Commodities

High prices in palm oil may not sustain

G. Chandrashekhar Mumbai | Updated on March 16, 2011

An official checks various grades of oil palm fresh fruit bunch at Peddapuram in Andhra Pradesh's East Godavari district. — M.R. Subramani

The bullish fervour fanned by some analysts during the recently concluded palm oil price outlook conference in Kuala Lumpur may fail to result in a further price rise going by market fundamentals and rapidly changing global sentiment. Indeed, the world is rather worried about general slowdown following the recent spate of problems including sovereign debt, credit tightening, currency debasement and gathering inflation signals, not to talk of high crude oil prices.

Many palm oil forecasters have been bullish primarily because of high crude oil prices as a result of geopolitical instabilities in the MENA region for now. There is invariably a tendency to correlate crude oil prices and vegetable oil prices via the biodiesel route. One has also found that some analysts tend to confuse correlation for causation.

In a perceptive analysis, Barclays Capital Research has pointed out that while prompt Brent contract prices have risen over 20 per cent since the beginning of the year, crude palm oil futures prices have actually declined 5-10 per cent.

On a macro level, a steep and sustained rally in crude oil prices actually dims the prospect for global economic recovery and creates a risk of hurting global economic growth. In the longer run, it hurts the demand for crude palm oil from the oleochemicals sector.

Suggesting that in the shorter term the link may be more tenuous, a question has been raised whether higher fossil fuel prices alone could reignite calls for increased biodiesel usage. To suggest that high crude oil prices will lift palm oil prices ignores the fact that not all biodiesel is derived from palm oil and that the relative price of palm oil to other biodiesel feedstock such as soyabean oil and rapeseed oil matters, it is argued.

Both Europe and the US tend to use indigenously produced oils for their biodiesel requirement. While Europe uses rapeseed oil, it is soyabean oil in the US.

Lastly, projections of steep growth in biodiesel demand may disappoint as consumption has continued to stay below what is mandated in most countries largely on demand rationing as vegoil prices have remained high.

Importantly, the economics of biodiesel production remain dependent on government incentives in a world of fiscal tightening, especially in the EU, Barclays pointed out.

Referring to the recent movements of crude palm oil futures and ICE gas oil prices, the analyst asserted that the relationship suggests that higher fossil diesel prices may not warrant higher FCPO prices. While the premium of palm oil usually widens when Malaysian palm oil stocks fall, the rally in FCPO prices since June 2010 has widened the premium significantly while stocks did not fall to historic low levels.

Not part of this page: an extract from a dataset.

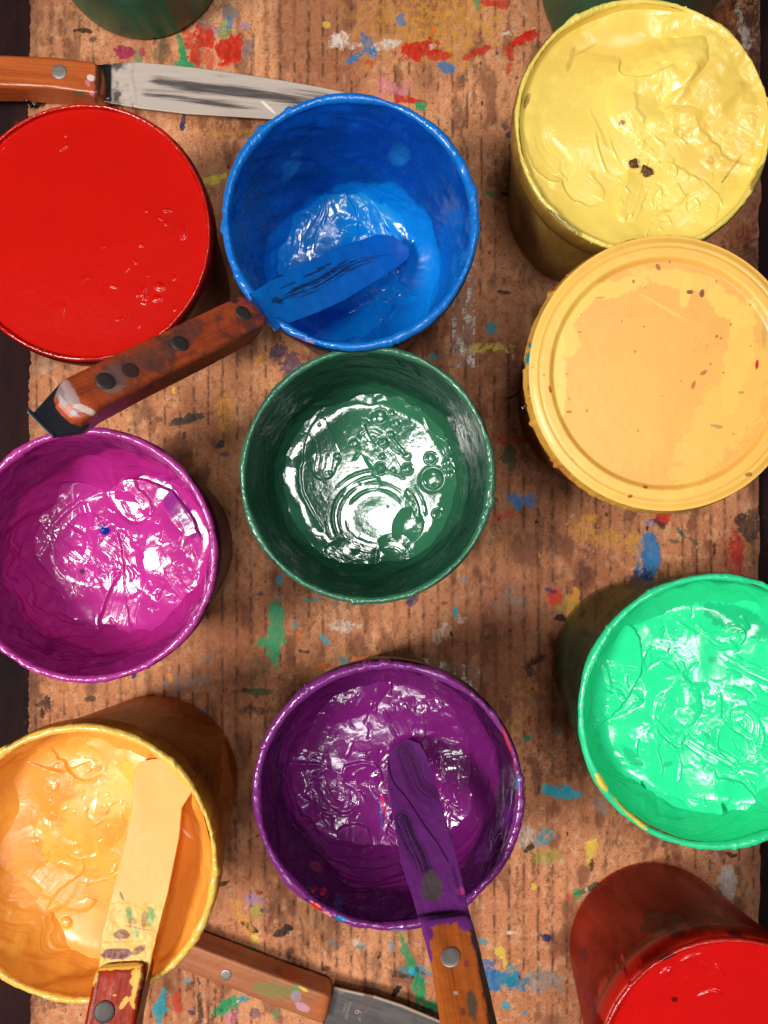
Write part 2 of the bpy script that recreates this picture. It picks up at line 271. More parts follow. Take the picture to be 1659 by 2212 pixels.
def build_cardboard():
    x0, x1, y0, y1 = -0.2035, 0.2155, -0.335, 0.335
    step = 0.00050
    nx = int((x1 - x0) / step); ny = int((y1 - y0) / step)
    X = np.linspace(x0, x1, nx); Y = np.linspace(y0, y1, ny)
    gx, gy = np.meshgrid(X, Y)
    # torn, uneven side edges
    e = 0.0016 * fbm(gy * 60, 0 * gy, 5, 5) + 0.0009 * fbm(gy * 500, 0 * gy + 3, 8, 3)
    tt = (gx - x0) / (x1 - x0)
    gx = gx + e * (1 - tt) ** 6 + (0.0022 * fbm(gy * 45, 0 * gy + 9, 15, 5)) * tt ** 6
    px = CX + gx * F / CAM_Z; py = CY - gy * F / CAM_Z
    h = np.zeros_like(gx)
    ph = (px / 31.0 + 0.10 * fbm(px * 0.004, py * 0.002, 3, 2)) % 1.0
    flute = np.exp(-((ph - 0.5) / 0.10) ** 2)
    h -= 0.00010 * flute * (.3 + vn(px * 0.006, py * 0.004, 4))
    h += 0.0004 * fbm(px * 0.010, py * 0.006, 7, 3) + 0.00007 * fbm(px * 0.12, py * 0.12, 9, 4)
    kraft = np.array(lin(228, 157, 111)); kraft2 = np.array(lin(202, 131, 90)); kraft3 = np.array(lin(244, 190, 147))
    n1 = ss(-.5, .5, fbm(px * 0.006, py * 0.004, 21, 5))[..., None]
    col = kraft2 * (1 - n1) + kraft * n1
    n2 = ss(.0, .6, fbm(px * 0.09, py * 0.07, 23, 4))[..., None]
    col = col * (1 - 0.5 * n2) + kraft3 * 0.5 * n2
    def over(mask, c):
        nonlocal col
        mask = np.clip(mask, 0, 1)[..., None]; col = col * (1 - mask) + np.array(c) * mask
    # grime rubbed in: broad, blotches, fine pores
    over(0.62 * ss(-.05, .55, fbm(px * 0.005, py * 0.003, 31, 5)), lin(138, 78, 52))
    over(0.45 * np.exp(-(((px - 900) / 520) ** 2 + ((py - 1180) / 520) ** 2) ** 2) * ss(-.4, .3, fbm(px * .012, py * .006, 37, 4)), lin(128, 74, 50))
    over(0.60 * ss(.12, .50, fbm(px * 0.030, py * 0.014, 33, 5)), lin(100, 56, 42))
    over(0.38 * ss(.30, .52, fbm(px * 0.17, py * 0.14, 35, 3)), lin(88, 50, 38))
    over(0.45 * ss(.30, .50, fbm(px * 0.33, py * 0.30, 36, 3)), lin(120, 70, 50))
    # dirt in the flutes: broken dark dashes
    dash = np.exp(-((ph - 0.5 + 0.05 * fbm(py * 0.05, px * 0.03, 41, 3)) / 0.085) ** 2)
    brk = ss(.28, .55, vn(px * 0.006, py * 0.010, 43)) * ss(.25, .50, vn(px * 0.03, py * 0.050, 45)) * ss(-.4, .25, fbm(px * .13, py * .09, 46, 4))
    over(0.78 * dash * np.clip(brk * 1.2, 0, 1), lin(62, 38, 32))
    over(0.26 * np.exp(-((ph - 0.5) / 0.17) ** 2) * ss(.30, .70, vn(px * 0.004, py * 0.004, 47)), lin(108, 64, 46))
    # stains
    thick = np.zeros_like(h)
    gloss = np.zeros_like(h)
    for k, (sx, sy, rx, ry, ang, cn, op, rag, th) in enumerate(ST):
        gr = 1.22 if rx * ry > 120 else 1.05; rx *= gr; ry *= gr
        R = max(rx, ry) * 1.9 + 6
        j0 = np.searchsorted(-py[:, 0], -(sy + R)); j1 = np.searchsorted(-py[:, 0], -(sy - R))
        j0, j1 = sorted((np.searchsorted(Y, (CY - sy - R) * CAM_Z / F), np.searchsorted(Y, (CY - sy + R) * CAM_Z / F)))
        i0, i1 = np.searchsorted(X, (sx - R - CX) * CAM_Z / F), np.searchsorted(X, (sx + R - CX) * CAM_Z / F)
        if i1 - i0 < 2 or j1 - j0 < 2: continue
        P = px[j0:j1, i0:i1]; Q = py[j0:j1, i0:i1]
        a = math.radians(ang); u = (P - sx) * math.cos(a) + (Q - sy) * math.sin(a); v = -(P - sx) * math.sin(a) + (Q - sy) * math.cos(a)
        wu = u + rag * (6 + rx * .55) * fbm(P * .05, Q * .05, 60 + k, 4); wv = v + rag * (4 + ry * .65) * fbm(P * .05, Q * .05, 90 + k, 4)
        d = np.sqrt((wu / rx) ** 2 + (wv / ry) ** 2) + rag * (0.55 * fbm(P * .10, Q * .10, 120 + k, 4) + 0.30 * fbm(P * .4, Q * .4, 150 + k, 2))
        soft = 0.05 + 0.20 * (1 - op) + (0.12 if rag > .95 else 0)
        m = ss(1.0 + soft * .5, 1.0 - soft, d) * op
        m = m * (1 - (.65 if rag > .95 else .22 * rag) * ss(.12, -.22, fbm(P * .22, Q * .12, 180 + k, 4)))
        c = np.array(C[cn]) * (1 + 0.25 * fbm(P * .08, Q * .08, 200 + k, 3))[..., None]
        mm = m[..., None]
        col[j0:j1, i0:i1] = col[j0:j1, i0:i1] * (1 - mm) + c * mm
        thick[j0:j1, i0:i1] += th * 0.001 * m * (0.5 + vn(P * .1, Q * .1, k))
        gloss[j0:j1, i0:i1] = np.maximum(gloss[j0:j1, i0:i1], m * (1.0 if th > 0 else .35))
    # scattered specks
    rnd = random.Random(5)
    names = ['blk'] * 12 + ['dk'] * 10 + ['navy', 'teal', 'grn', 'org', 'red', 'wht', 'wht', 'yel', 'och', 'teal', 'dkg', 'dkred', 'blue']
    for k in range(420):
        sx = rnd.uniform(70, 1640); sy = rnd.uniform(5, 2205)
        r = rnd.choice([1.3, 1.8, 2.4, 3.2, 4.2, 6.0]) * rnd.uniform(.6, 1.1); ry = r * rnd.uniform(.7, 2.4)
        R = ry * 1.8 + 3
        j0, j1 = np.searchsorted(Y, (CY - sy - R) * CAM_Z / F), np.searchsorted(Y, (CY - sy + R) * CAM_Z / F)
        i0, i1 = np.searchsorted(X, (sx - R - CX) * CAM_Z / F), np.searchsorted(X, (sx + R - CX) * CAM_Z / F)
        P = px[j0:j1, i0:i1]; Q = py[j0:j1, i0:i1]
        if P.size < 2: continue
        d = np.hypot((P - sx) / r, (Q - sy) / ry) + .9 * fbm(P * .25, Q * .25, k, 3)
        m = (ss(1.15, .7, d) * rnd.uniform(.5, .95))[..., None]
        col[j0:j1, i0:i1] = col[j0:j1, i0:i1] * (1 - m) + np.array(C[rnd.choice(names)]) * m
    # the sheet's dirty left and right borders
    over(0.5 * ss(110, 62, px + 22 * fbm(py * .02, px * .02, 50, 3)), lin(95, 55, 40))
    over(0.55 * ss(1560, 1650, px + 40 * fbm(py * .01, px * .02, 51, 4)), lin(100, 58, 42))
    z = h + thick
    # the border bends down to the table
    edge = np.zeros_like(z); edge[:, :2] = 1; edge[:, -2:] = 1; edge[:2] = 1; edge[-2:] = 1
    V = np.stack([gx, gy, z - 0.0045 * edge], -1).reshape(-1, 3)
    A = np.concatenate([col, np.clip(gloss, 0, 1)[..., None]], -1).reshape(-1, 4)
    s = NT('stained_cardboard')
    cc, ca = s.col()
    n = s.noise(1500, 3, 0.75); n2 = s.noise(420, 6, 0.75, stretch=(1, .5, 1))
    c2 = s.mix(s.ramp(n, [(0.42, 0.0), (0.66, 0.36)]), cc, s.mix(1.0, cc, (0.42, 0.36, 0.34), 'MULTIPLY'))
    c3 = s.mix(s.ramp(n2, [(0.52, 0.0), (0.68, 0.30)]), c2, s.mix(1.0, c2, (1.45, 1.42, 1.40), 'MULTIPLY'))
    s.l(c3, s.b.inputs['Base Color'])
    s.l(s.math('SUBTRACT', 0.85, s.math('MULTIPLY', ca, 0.40)), s.b.inputs['Roughness'])
    s.b.inputs['Specular IOR Level'].default_value = 0.3
    s.bump(n2, 0.6, 0.0006)
    o = mesh_obj('cardboard_sheet', V, grid_faces(ny, nx), s.m, None, A)
    tag(o, 'brown corrugated cardboard sheet covered in paint stains under all the tubs', 'cardboard')
    return o
board = build_cardboard()

# clear tape strips stuck on the cardboard, whitened and worn
def tape(name, pts, w, mat, z=0.0006):
    """strip through pixel points, w px wide"""
    a = np.array(pts[0], float); b = np.array(pts[1], float)
    d = (b - a); L = np.hypot(*d); d /= L; nrm = np.array([-d[1], d[0]])
    n, m = int(L / 2.2), int(w / 2.2) + 2
    V = []
    for i in range(n):
        for j in range(m):
            p = a + d * L * i / (n - 1) + nrm * w * (j / (m - 1) - .5)
            if i == 0 or i == n - 1: p = p + d * 2.2 * ((j % 2) - .5)
            V.append(p)
    V = np.array(V)
    P = np.stack([(V[:, 0] - CX) * CAM_Z / F, (CY - V[:, 1]) * CAM_Z / F, z + 0.0004 * fbm(V[:, 0] * .05, V[:, 1] * .05, 3, 3) + 0.0002], -1)
    m_ = ss(.05, .30, fbm(V[:, 0] * .09, V[:, 1] * .05, 77, 5) + .12)
    col = np.concatenate([np.tile(C['wht'], (len(V), 1)), m_[:, None]], 1)
    return mesh_obj(name, P, grid_faces(n, m), mat, board, col)
def tape_mat():
    s = NT('clear_tape'); cc, ca = s.col()
    s.l(cc, s.b.inputs['Base Color']); s.b.inputs['Roughness'].default_value = .3
    n = s.noise(500, 5, .75); f = s.math('MULTIPLY', ca, s.ramp(n, [(0.42, 0.0), (0.56, 1.0)]))
    f = s.math('ADD', f, 0.10, True)
    tr = s.t.nodes.new('ShaderNodeBsdfTransparent'); tr.inputs[0].default_value = (.94, .90, .86, 1)
    mx = s.t.nodes.new('ShaderNodeMixShader'); s.l(f, mx.inputs[0]); s.l(tr.outputs[0], mx.inputs[1]); s.l(s.b.outputs[0], mx.inputs[2])
    s.l(mx.outputs[0], s.out.inputs[0]); return s.m
TM = tape_mat()
tape('tape', [(1003, 560), (1000, 795)], 50, TM)
tape('tape', [(905, 1470), (1032, 1490)], 100, TM, 0.0007)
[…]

“This suggests that the recent rally in ICE gasoil towards the end of 2010 (as markets awakened to the strength of oil demand) may not drive FCPO prices much higher beyond current levels. Further, price upside would more likely come from lower palm oil stocks or higher prices of other substitute vegoils,” the report asserted.

Talking to a cross section of traders who participated in the palm oil price outlook meet, one is left with the impression that there is a concerted effort to sustain palm oil prices at a high level. There is also belief that demand is being overstated and supplies under-reported.

If anything, high crude oil prices are currently supporting crude palm oil as otherwise palm oil prices should have declined by at least 10 per cent from the current levels. If crude oil were to decline for whatever reason including renewed growth concerns or regulatory tightening in the US (Dodd-Frank Act), the possibility of a steeper correction in CPO prices would increase.